= DATA LINES =

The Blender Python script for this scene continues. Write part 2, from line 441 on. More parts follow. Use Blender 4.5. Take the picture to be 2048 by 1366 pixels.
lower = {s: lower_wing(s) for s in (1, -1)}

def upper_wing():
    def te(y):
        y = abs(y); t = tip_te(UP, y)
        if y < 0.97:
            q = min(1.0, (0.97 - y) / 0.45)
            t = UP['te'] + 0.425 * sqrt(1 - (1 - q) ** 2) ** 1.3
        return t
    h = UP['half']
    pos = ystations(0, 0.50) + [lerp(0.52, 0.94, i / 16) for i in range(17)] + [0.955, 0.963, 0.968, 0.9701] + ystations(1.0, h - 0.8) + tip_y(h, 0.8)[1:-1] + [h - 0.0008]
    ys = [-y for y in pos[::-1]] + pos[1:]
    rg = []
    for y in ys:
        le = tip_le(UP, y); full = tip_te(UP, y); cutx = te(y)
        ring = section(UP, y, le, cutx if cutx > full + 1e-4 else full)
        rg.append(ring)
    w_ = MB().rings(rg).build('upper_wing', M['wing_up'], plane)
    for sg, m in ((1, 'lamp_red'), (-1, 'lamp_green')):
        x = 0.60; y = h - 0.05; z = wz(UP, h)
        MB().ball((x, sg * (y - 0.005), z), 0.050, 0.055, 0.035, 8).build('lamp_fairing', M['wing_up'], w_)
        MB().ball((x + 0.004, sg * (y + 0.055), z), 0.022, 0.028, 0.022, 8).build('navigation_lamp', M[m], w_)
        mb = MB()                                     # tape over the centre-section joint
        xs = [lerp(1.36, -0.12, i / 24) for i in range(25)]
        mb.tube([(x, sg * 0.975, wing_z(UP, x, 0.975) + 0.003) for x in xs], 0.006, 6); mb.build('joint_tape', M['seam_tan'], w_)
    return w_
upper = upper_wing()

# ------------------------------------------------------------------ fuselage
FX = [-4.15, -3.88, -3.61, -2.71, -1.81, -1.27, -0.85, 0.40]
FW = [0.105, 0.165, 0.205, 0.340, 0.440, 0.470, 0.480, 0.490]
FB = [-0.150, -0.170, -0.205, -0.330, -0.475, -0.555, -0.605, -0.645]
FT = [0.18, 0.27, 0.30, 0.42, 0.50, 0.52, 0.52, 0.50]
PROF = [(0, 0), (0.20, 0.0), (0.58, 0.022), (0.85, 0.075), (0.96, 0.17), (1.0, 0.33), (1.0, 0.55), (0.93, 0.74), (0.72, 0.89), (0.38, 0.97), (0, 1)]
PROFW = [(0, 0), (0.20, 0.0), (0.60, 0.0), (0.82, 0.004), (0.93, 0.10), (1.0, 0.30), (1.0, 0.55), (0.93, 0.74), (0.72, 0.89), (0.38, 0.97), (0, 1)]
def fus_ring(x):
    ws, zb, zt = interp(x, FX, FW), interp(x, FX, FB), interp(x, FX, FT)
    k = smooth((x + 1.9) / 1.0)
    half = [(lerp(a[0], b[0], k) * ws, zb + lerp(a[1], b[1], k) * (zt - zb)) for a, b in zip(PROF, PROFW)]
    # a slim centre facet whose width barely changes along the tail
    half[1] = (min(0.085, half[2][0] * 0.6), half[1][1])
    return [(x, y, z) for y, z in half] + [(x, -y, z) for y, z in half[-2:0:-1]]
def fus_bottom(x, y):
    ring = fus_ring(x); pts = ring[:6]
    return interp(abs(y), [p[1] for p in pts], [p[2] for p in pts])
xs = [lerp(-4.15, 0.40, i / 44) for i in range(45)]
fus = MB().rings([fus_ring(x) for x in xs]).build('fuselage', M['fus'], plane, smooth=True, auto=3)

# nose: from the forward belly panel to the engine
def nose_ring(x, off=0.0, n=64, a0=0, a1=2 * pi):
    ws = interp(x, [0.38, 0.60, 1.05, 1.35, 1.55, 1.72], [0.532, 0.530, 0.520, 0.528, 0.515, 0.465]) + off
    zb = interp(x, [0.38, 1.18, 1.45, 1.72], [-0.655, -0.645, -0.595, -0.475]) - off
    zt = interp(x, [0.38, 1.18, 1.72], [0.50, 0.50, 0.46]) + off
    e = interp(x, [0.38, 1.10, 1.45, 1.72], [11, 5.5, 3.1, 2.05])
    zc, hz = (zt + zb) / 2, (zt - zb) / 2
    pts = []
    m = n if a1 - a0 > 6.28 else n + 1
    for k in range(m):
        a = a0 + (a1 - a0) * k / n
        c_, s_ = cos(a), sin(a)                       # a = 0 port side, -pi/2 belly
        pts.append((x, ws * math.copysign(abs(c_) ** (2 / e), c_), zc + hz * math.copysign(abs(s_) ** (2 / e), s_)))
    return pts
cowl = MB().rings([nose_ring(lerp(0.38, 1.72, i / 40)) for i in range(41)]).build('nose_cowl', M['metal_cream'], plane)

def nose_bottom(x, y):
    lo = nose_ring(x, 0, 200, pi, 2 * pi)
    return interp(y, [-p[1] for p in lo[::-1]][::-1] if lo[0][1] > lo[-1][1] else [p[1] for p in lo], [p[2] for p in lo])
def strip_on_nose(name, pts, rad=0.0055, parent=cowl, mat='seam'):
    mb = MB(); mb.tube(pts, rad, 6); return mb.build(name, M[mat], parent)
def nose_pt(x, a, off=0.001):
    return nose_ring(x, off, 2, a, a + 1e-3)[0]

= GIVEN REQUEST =
Write out every line of the material again, exactly as it reads.

= WRITTEN RESPONSE =
The Blender Python script for this scene continues. Write part 2, from line 441 on. More parts follow. Use Blender 4.5. Take the picture to be 2048 by 1366 pixels.
lower = {s: lower_wing(s) for s in (1, -1)}

def upper_wing():
    def te(y):
        y = abs(y); t = tip_te(UP, y)
        if y < 0.97:
            q = min(1.0, (0.97 - y) / 0.45)
            t = UP['te'] + 0.425 * sqrt(1 - (1 - q) ** 2) ** 1.3
        return t
    h = UP['half']
    pos = ystations(0, 0.50) + [lerp(0.52, 0.94, i / 16) for i in range(17)] + [0.955, 0.963, 0.968, 0.9701] + ystations(1.0, h - 0.8) + tip_y(h, 0.8)[1:-1] + [h - 0.0008]
    ys = [-y for y in pos[::-1]] + pos[1:]
    rg = []
    for y in ys:
        le = tip_le(UP, y); full = tip_te(UP, y); cutx = te(y)
        ring = section(UP, y, le, cutx if cutx > full + 1e-4 else full)
        rg.append(ring)
    w_ = MB().rings(rg).build('upper_wing', M['wing_up'], plane)
    for sg, m in ((1, 'lamp_red'), (-1, 'lamp_green')):
        x = 0.60; y = h - 0.05; z = wz(UP, h)
        MB().ball((x, sg * (y - 0.005), z), 0.050, 0.055, 0.035, 8).build('lamp_fairing', M['wing_up'], w_)
        MB().ball((x + 0.004, sg * (y + 0.055), z), 0.022, 0.028, 0.022, 8).build('navigation_lamp', M[m], w_)
        mb = MB()                                     # tape over the centre-section joint
        xs = [lerp(1.36, -0.12, i / 24) for i in range(25)]
        mb.tube([(x, sg * 0.975, wing_z(UP, x, 0.975) + 0.003) for x in xs], 0.006, 6); mb.build('joint_tape', M['seam_tan'], w_)
    return w_
upper = upper_wing()

# ------------------------------------------------------------------ fuselage
FX = [-4.15, -3.88, -3.61, -2.71, -1.81, -1.27, -0.85, 0.40]
FW = [0.105, 0.165, 0.205, 0.340, 0.440, 0.470, 0.480, 0.490]
FB = [-0.150, -0.170, -0.205, -0.330, -0.475, -0.555, -0.605, -0.645]
FT = [0.18, 0.27, 0.30, 0.42, 0.50, 0.52, 0.52, 0.50]
PROF = [(0, 0), (0.20, 0.0), (0.58, 0.022), (0.85, 0.075), (0.96, 0.17), (1.0, 0.33), (1.0, 0.55), (0.93, 0.74), (0.72, 0.89), (0.38, 0.97), (0, 1)]
PROFW = [(0, 0), (0.20, 0.0), (0.60, 0.0), (0.82, 0.004), (0.93, 0.10), (1.0, 0.30), (1.0, 0.55), (0.93, 0.74), (0.72, 0.89), (0.38, 0.97), (0, 1)]
def fus_ring(x):
    ws, zb, zt = interp(x, FX, FW), interp(x, FX, FB), interp(x, FX, FT)
    k = smooth((x + 1.9) / 1.0)
    half = [(lerp(a[0], b[0], k) * ws, zb + lerp(a[1], b[1], k) * (zt - zb)) for a, b in zip(PROF, PROFW)]
    # a slim centre facet whose width barely changes along the tail
    half[1] = (min(0.085, half[2][0] * 0.6), half[1][1])
    return [(x, y, z) for y, z in half] + [(x, -y, z) for y, z in half[-2:0:-1]]
def fus_bottom(x, y):
    ring = fus_ring(x); pts = ring[:6]
    return interp(abs(y), [p[1] for p in pts], [p[2] for p in pts])
xs = [lerp(-4.15, 0.40, i / 44) for i in range(45)]
fus = MB().rings([fus_ring(x) for x in xs]).build('fuselage', M['fus'], plane, smooth=True, auto=3)

# nose: from the forward belly panel to the engine
def nose_ring(x, off=0.0, n=64, a0=0, a1=2 * pi):
    ws = interp(x, [0.38, 0.60, 1.05, 1.35, 1.55, 1.72], [0.532, 0.530, 0.520, 0.528, 0.515, 0.465]) + off
    zb = interp(x, [0.38, 1.18, 1.45, 1.72], [-0.655, -0.645, -0.595, -0.475]) - off
    zt = interp(x, [0.38, 1.18, 1.72], [0.50, 0.50, 0.46]) + off
    e = interp(x, [0.38, 1.10, 1.45, 1.72], [11, 5.5, 3.1, 2.05])
    zc, hz = (zt + zb) / 2, (zt - zb) / 2
    pts = []
    m = n if a1 - a0 > 6.28 else n + 1
    for k in range(m):
        a = a0 + (a1 - a0) * k / n
        c_, s_ = cos(a), sin(a)                       # a = 0 port side, -pi/2 belly
        pts.append((x, ws * math.copysign(abs(c_) ** (2 / e), c_), zc + hz * math.copysign(abs(s_) ** (2 / e), s_)))
    return pts
cowl = MB().rings([nose_ring(lerp(0.38, 1.72, i / 40)) for i in range(41)]).build('nose_cowl', M['metal_cream'], plane)

def nose_bottom(x, y):
    lo = nose_ring(x, 0, 200, pi, 2 * pi)
    return interp(y, [-p[1] for p in lo[::-1]][::-1] if lo[0][1] > lo[-1][1] else [p[1] for p in lo], [p[2] for p in lo])
def strip_on_nose(name, pts, rad=0.0055, parent=cowl, mat='seam'):
    mb = MB(); mb.tube(pts, rad, 6); return mb.build(name, M[mat], parent)
def nose_pt(x, a, off=0.001):
    return nose_ring(x, off, 2, a, a + 1e-3)[0]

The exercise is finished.